Me he sentido con la libertad póstuma para hablar, como lo he hecho de las debilidades

de Stevens, del último molde en el que él mismo decidió fundirse, puesto que lo considero

-y estoy seguro que también mis lectores- uno de los auténticos poetas de nuestro siglo,

cuyos versos no dejarán de leerse mientras se oiga la música de Vivaldi o Scarlatti,

o se admiren los cuadros de Tiepolo o Poussin.

 

Sus mejores poemas son la obra de un hombre eminentemente humano

–comprensivo, magnánimo, tan brillante como inteligente; con parejo acierto,

los poemas ven, sienten y piensan; tratan con maestría los aspectos de la vida

que exigen maestría, y sienten los demás con acatamiento, tristeza o deleite.

 

Mentes con un tal grado de excelencia, de esa amplitud y delicadeza de entendimiento,

tienden un puente entre nosotros y el pasado, pues encarnan el pasado hecho vida;

y son al mismo tiempo nuestro más seguro vínculo con el futuro, pues son lo que el

futuro conocerá de nosotros.

 

Cuando percibimos la elevación, suavidad y desinterés, y la pensativa veracidad

de un poema como «Esthétique du Mal», sentimos agradecimiento y veneración por

una poesía que tan bien comprende el tamaño y la edad del mundo;

que nos recuerda –como Santayana escribió de Spinoza- «decir a estos pequeños agnósticos,

circunnavegantes del ser: Yo no te creo; Dios es grande».

 

Muchos de los poemas miran depresivamente «el inmenso detritus de un mundo completamente

estéril, que va de la esterilidad a la esterilidad, de la desesperada esterilidad del pasado a la

esperanzada esterilidad del porvenir»;

pero no pocos de los versos celebran los inalterables goces, los inextinguibles intereses de la vida.

 

Al concluir la lectura de los mejores poemas de Stevens, una vez más recordamos que el hombre

no es tan sólo la burla y el enigma del universo, sino también la gloria.

 

Algunos de mis lectores podrían preguntarme:

¿Cómo se las ingenia Ud para conformar sus observaciones con el veredicto de que

«Auroras de Otoño» no es un buen libro?

¿No debería la producción del Poeta Maduro superar sus primeros frutos?
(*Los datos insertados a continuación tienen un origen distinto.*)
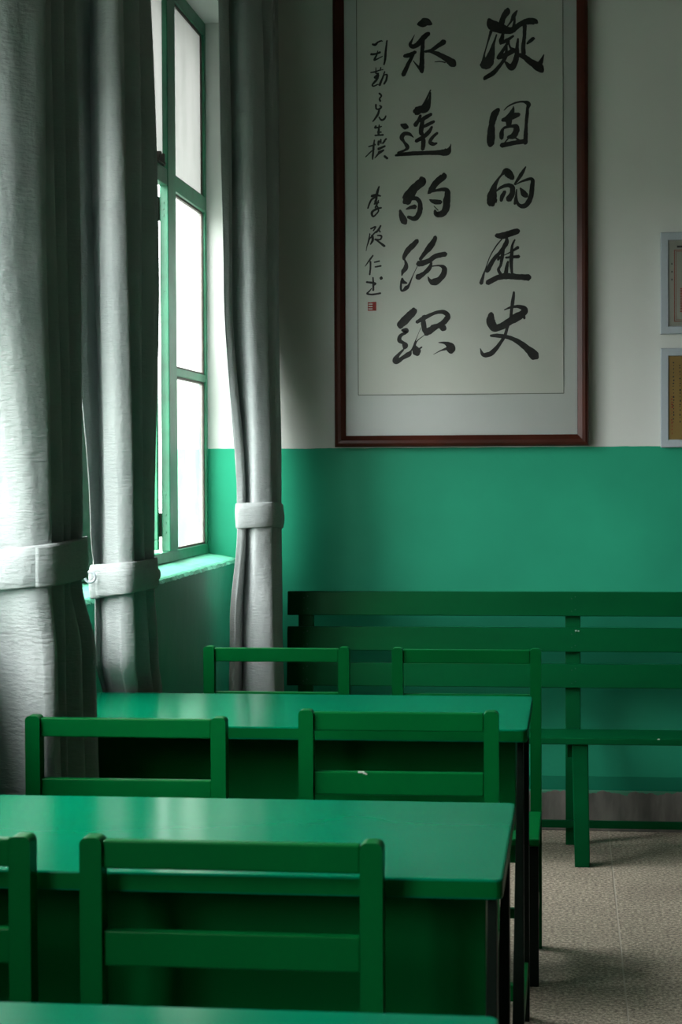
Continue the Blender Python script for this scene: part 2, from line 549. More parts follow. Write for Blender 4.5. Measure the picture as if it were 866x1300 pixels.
# ------------------------------------------------------------------ desks
DESK_W, DESK_D, DESK_H = 1.03, 0.55, 0.724
def build_desk():
    r = thing('school_desk', (0, 0, 0))
    hw, hd = DESK_W / 2, DESK_D / 2
    F = M['furn']
    bm = add_box(bmesh.new(), -hw, hw, -hd, hd, DESK_H - 0.026, DESK_H)
    es = [e for e in bm.edges if abs(e.verts[0].co.z - e.verts[1].co.z) > 0.01]
    bmesh.ops.bevel(bm, geom=es, offset=0.012, segments=4, profile=0.5, affect='EDGES')
    es = [e for e in bm.edges if abs(e.verts[0].co.z - e.verts[1].co.z) < 0.001]
    bmesh.ops.bevel(bm, geom=es, offset=0.003, segments=2, profile=0.5, affect='EDGES')
    dt = obj('desk_top', bm, M['top'], r)
    dt.data.materials.append(F)                         # edges are painted like the frame
    for p in dt.data.polygons:
        if abs(p.normal.z) < 0.3:
            p.material_index = 1
    zt = DESK_H - 0.026
    for sx in (-1, 1):
        for sy in (-1, 1):
            xo, w0, w1 = sx * (hw - 0.008), 0.012, 0.026
            yo = sy * (hd - 0.018)
            ya, yb = sorted((yo, yo - sy * 0.04))
            pts = []
            for w, z in ((w1, 0.0), (w0, zt)):
                xa, xb = sorted((xo, xo - sx * w))
                pts += [(xa, ya, z), (xb, ya, z), (xb, yb, z), (xa, yb, z)]
            obj('leg', add_hex(bmesh.new(), pts, 0.0015), M['iron_shade'], r)
        xa, xb = sorted((sx * (hw - 0.010), sx * (hw - 0.022)))
        obj('side_rail', add_box(bmesh.new(), xa, xb, -hd + 0.058, hd - 0.058, 0.10, 0.135, 0.002), F, r)
        xa, xb = sorted((sx * (hw - 0.028), sx * (hw - 0.044)))
        obj('side_panel', add_box(bmesh.new(), xa, xb, -hd + 0.145, hd - 0.03, 0.508, zt, 0.001), F, r)
    obj('front_panel', add_box(bmesh.new(), -hw + 0.027, hw - 0.027, -hd + 0.128, -hd + 0.144, 0.500, zt, 0.0015), F, r)
    obj('book_shelf', add_box(bmesh.new(), -hw + 0.046, hw - 0.046, -hd + 0.145, hd - 0.03, 0.508, 0.521, 0.001), F, r)
    obj('foot_rail', add_box(bmesh.new(), -hw + 0.034, hw - 0.034, 0.02, 0.05, 0.10, 0.135, 0.002), F, r)
    return r

desk = build_desk()
desk_spots = [(-0.087 - 0.515, 4.008, 0.0, 'green school desk farthest back, facing the slatted bench'),
              (-0.086 - 0.515, 2.640, 0.0, 'middle green school desk, its top running off the left edge'),
              (-0.068 - 0.515, 1.500, 0.0, 'nearest green school desk, only its rear edge showing at the bottom')]
for i, (x, y, a, lab) in enumerate(desk_spots):
    d = desk if i == 0 else copy_tree(desk)
    d.location = (x, y, 0)
    d.rotation_euler.z = math.radians(a)
    tag(d, lab, 'desk', 'green school desks in a column')

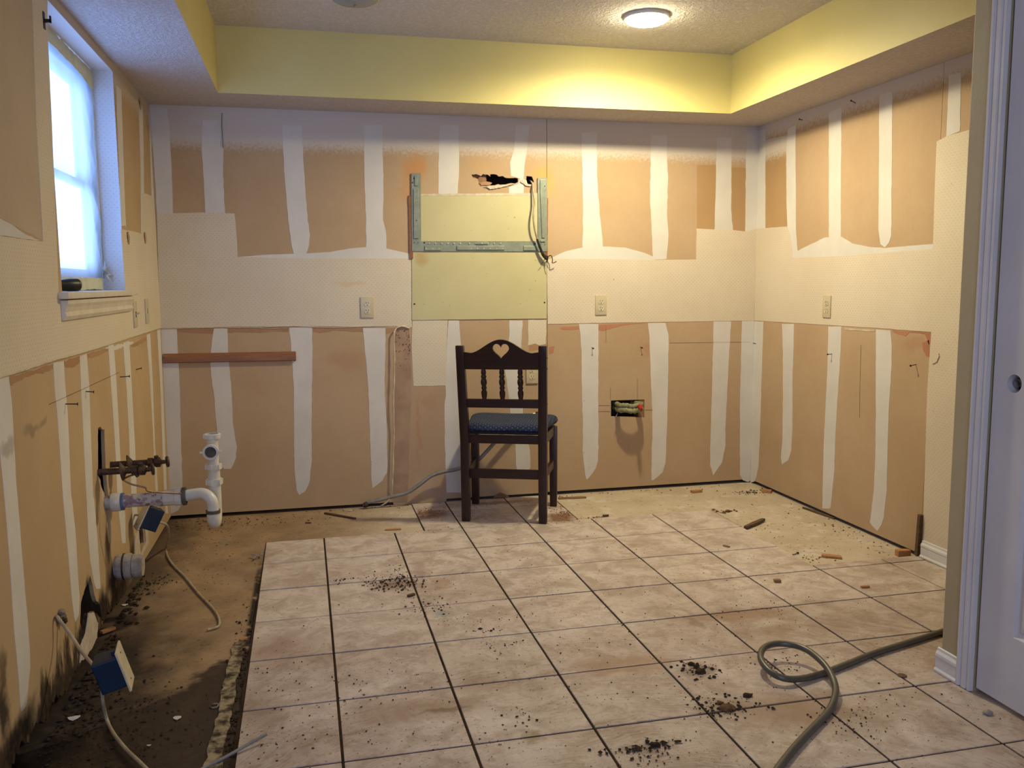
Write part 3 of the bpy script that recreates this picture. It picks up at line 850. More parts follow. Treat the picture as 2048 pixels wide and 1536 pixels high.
# ------------------------------------------------------------------ window on the left wall
REV = 0.115
win = tag(bpy.data.objects.new('window_1', None), 'small deep-set window covered with clear plastic film', kind='structure')
COL.objects.link(win)
win.location = (LX, (WY0 + WY1) / 2, WZ0)
win.location = (0, 0, 0)
xo = LX - REV
rv = MB()
rv.box2((xo - .05, WY0 - .012, WZ0), (LX - .0005, WY0 + .0012, WZ1)).box2((xo - .05, WY1 - .0012, WZ0), (LX - .0005, WY1 + .012, WZ1)).box2((xo - .05, WY0 - .012, WZ1 - .0012), (LX - .0005, WY1 + .012, WZ1 + .012))
rv.build('reveal', M['wallpaper_reveal'], win)
fr = MB()
for (a, b) in (((WY0, WZ0), (WY0 + .045, WZ1)), ((WY1 - .045, WZ0), (WY1, WZ1)), ((WY0, WZ1 - .045), (WY1, WZ1)), ((WY0, WZ0), (WY1, WZ0 + .05))):
    fr.box2((xo - .045, a[0], a[1]), (xo, b[0], b[1]))
fr.build('window_frame', M['vinyl'], win, None, .003)
zm = 1.63
for z0, z1, dx in ((WZ0 + .05, zm + .015, .008), (zm - .02, WZ1 - .045, .026)):
    sa = MB()
    y0, y1 = WY0 + .045, WY1 - .045
    for (a, b) in (((y0, z0), (y0 + .035, z1)), ((y1 - .035, z0), (y1, z1)), ((y0, z1 - .035), (y1, z1)), ((y0, z0), (y1, z0 + .035))):
        sa.box2((xo - dx - .018, a[0], a[1]), (xo - dx, b[0], b[1]))
    sash = sa.build('sash', M['vinyl'], win, None, .003)
    MB().box2((xo - dx - .012, y0 + .034, z0 + .034), (xo - dx - .008, y1 - .034, z1 - .034)).build('pane', M['pane'], sash)
st = MB().box2((xo, WY0, WZ0 - .022), (LX, WY1, WZ0)).box2((LX, WY0 - .055, WZ0 - .022), (LX + .032, WY1 + .12, WZ0))
st.build('window_stool', M['sill'], win, 40, .005)
prof = [(0, 0), (.010, 0), (.016, .012), (.013, .026), (.017, .040), (.022, .050), (.022, .062), (0, .062)]
ap = MB()
a0, a1 = WY0 - .03, WY1 + .065
vs = [(LX + p[0], y, WZ0 - .022 - .066 + p[1]) for y in (a0, a1) for p in prof]
n = len(prof)
ap.add(vs, [tuple(range(n)), tuple(range(2 * n - 1, n - 1, -1))] + [(i, (i + 1) % n, (i + 1) % n + n, i + n) for i in range(n)])
ap.build('window_apron', M['sill'], win)
# plastic film taped over the opening
film = MB()
ny, nz = 40, 64
fx = xo + .026
vs, fs = [], []
for j in range(nz + 1):
    for i in range(ny + 1):
        u, v = i / ny, j / nz
        y = WY0 + .004 + (WY1 - WY0 - .008) * u
        z = WZ0 + .035 + (WZ1 - WZ0 - .06) * v
        e = min(1, 6 * min(u, 1 - u)) * min(1, 6 * min(v, 1 - v))
        fold = noise.noise(Vector((y * 5 + z * 2, z * 1.5, 1))) * .016 + noise.noise(Vector((y * 16 + z * 5, z * 3.0, 4))) * .007
        rail = -.010 * math.exp(-((z - zm) / .05) ** 2)
        edge = abs(noise.noise(Vector((y * 22 + z * 12, z * 5, 8)))) * .022 * math.exp(-((1 - u) / .12) ** 2)
        vs.append((fx + e * (fold + rail) + edge * min(1, 12 * min(v, 1 - v)), y, z))
for j in range(nz):
    for i in range(ny):
        a = j * (ny + 1) + i
        fs.append((a, a + 1, a + ny + 2, a + ny + 1))
film.add(vs, fs)
pl = thing('plastic_sheet', 'clear wrinkled plastic film taped across the window opening', 'plastic sheet', (0, 0, 0))
film.build('film', M['film'], pl, 180)
tp = MB()
tp.prism([rough([(WY0 + .002, WZ1 - .055), (WY0 + .3, WZ1 - .05), (WY1 - .25, WZ1 - .06), (WY1 - .09, WZ1 - .075), (WY1 - .002, WZ1 - .085), (WY1 - .002, WZ1 - .004), (WY1 - .05, WZ1 - .006), (WY1 - .20, WZ1 - .004), (WY0 + .002, WZ1 - .002)], .02, .004, 3)], lambda a, b, h: Vector((fx + .012 + h, a, b)), 0, .001)
tp.build('masking_tape', M['tape'], pl)
tb = MB().prism([rough([(WY0 + .002, WZ0 + .004), (WY1 - .03, WZ0 + .004), (WY1 - .02, WZ0 + .05), (WY0 + .002, WZ0 + .05)], .02, .003, 6)], lambda a, b, h: Vector((fx + .008 + h, a, b)), 0, .001)
tb.build('masking_tape', M['tape'], pl)
ts = MB().prism([rough([(WY1 - .022, WZ0 + .05), (WY1 - .004, WZ0 + .05), (WY1 - .004, WZ1 - .08), (WY1 - .018, WZ1 - .08)], .03, .003, 7)], lambda a, b, h: Vector((fx + .010 + h, a, b)), 0, .001)
ts.build('masking_tape', M['paper'], pl)
# crumpled end of the film at the far corner of the sill
cr = MB()
rr = random.Random(2)
c0 = Vector((fx + .02, WY1 - .03, WZ0 + .075))
for k in range(9):
    g = rr.uniform(0, 2 * PI)
    tip = c0 + Vector((rr.uniform(0, .03), math.cos(g) * .03, math.sin(g) * .05))
    sdv = Vector((.01, rr.uniform(-.015, .015), rr.uniform(-.015, .015)))
    cr.add([c0 - sdv, c0 + sdv, tip], [(0, 1, 2)])
cr.build('film_end', M['paper'], pl)
# things on the window
fb = thing('flashlight', 'black round-ended hand tool lying on the window sill', 'flashlight', (0, 0, 0))
a = Vector((LX - .075, 2.985, WZ0 + .0215)); b = Vector((LX + .012, 3.10, WZ0 + .0215))
ax = (b - a).normalized()
L = (b - a).length
MB().lathe([(0, 0), (.015, 0), (.017, .006), (.017, L * .55), (.0185, L * .6), (.021, L * .74), (.021, L - .004), (.019, L), (.017, L), (.016, L - .008), (0, L - .008)], a, ax, 24).build('body', M['flash'], fb, 40)
MB().lathe([(.0175, L * .2), (.0186, L * .22), (.0186, L * .24), (.0175, L * .26), (.0175, L * .3), (.0186, L * .32), (.0186, L * .34), (.0175, L * .36)], a, ax, 24).build('grip_ring', M['rubber'], fb, 40)
lt = thing('window_bracket', 'small dark metal bracket high on the window reveal beside the soffit', 'bracket')
p = on(1, WY0 - .0016, 97, 43)
p = Vector((LX + .0016, WY0 - .01, p.z if 1.9 < p.z < 2.1 else 2.03))
MB().box2((LX + .0016, p.y - .008, p.z - .025), (LX + .004, p.y + .008, p.z + .025)).build('plate', M['nail'], lt)
MB().box2((LX + .004, p.y - .004, p.z - .006), (LX + .022, p.y + .004, p.z + .004)).box2((LX + .018, p.y - .004, p.z - .006), (LX + .022, p.y + .004, p.z + .014)).build('hook', M['nail'], lt)

# ------------------------------------------------------------------ closet wall, casing and door at the right
PY = 2.222
DY0, DY1 = 1.20, 2.078
pt = tag(MB().box2((PX, DY1 + .012, CZ), (PX + .11, PY, ZC)).box2((PX, YR, CZ), (PX + .11, DY0, ZC)).box2((PX, DY0, 2.06), (PX + .11, DY1 + .012, ZC)).build('wall_closet', M['olive'], None, None, .004), kind='structure')
tag(MB().box2((PX + .11, 0.4, CZ), (RX, 0.5, ZC)).build('wall_hall', M['olive']), kind='structure')


def strip(name, prof, y0, y1, z0, sx, X, mat, parent=None):
    m = MB()
    n = len(prof)
    vs = [(X + sx * p[0], y, z0 + p[1]) for y in (y0, y1) for p in prof]
    m.add(vs, [tuple(range(n)), tuple(range(2 * n - 1, n - 1, -1))] + [(i, (i + 1) % n, (i + 1) % n + n, i + n) for i in range(n)])
    return m.build(name, mat, parent)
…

(Cabría preguntar lo mismo acerca de «The Cocktail Party»).

 

Todas esas dudas nos llevan a la conclusión que el poeta es un ser que se ha

preparado a recibir la visita del demonio, una especie de trabajador que se halla

proclive a escribir poemas por accidente -pues de otra manera estaríamos

siempre esperando que escriba buenos poemas, y esto no es posible esperarlo

ni aún de los buenos poetas, mucho menos de los que no lo son.

 

Los buenos pintores pueden pintar buenos cuadros a los sesenta años, como una

huerta produce regularmente manzanas; pero Planck es un gran científico por

haber hecho un gran descubrimiento cuando era joven -y recuerdo que un

matemático reconoce en sus memorias que después de cumplir los cuarenta

años ya no se sentía capaz de producir ninguna obra creativa de importancia

en su disciplina.

 

Un buen poeta a los cuarenta años aún sigue siéndolo a los sesenta;

pero lo más probable es que a esa edad ya no escriba versos, o que solamente

realice ejercicios poéticos a su manera, o que haya regresado

a los lugares comunes que fueron populares cuando era joven.

 

El buen poeta es aquel que en toda una vida expuesta a las tormentas, cae abatido

por el rayo unas cinco o seis veces; el gran poeta, una docena o dos, no más.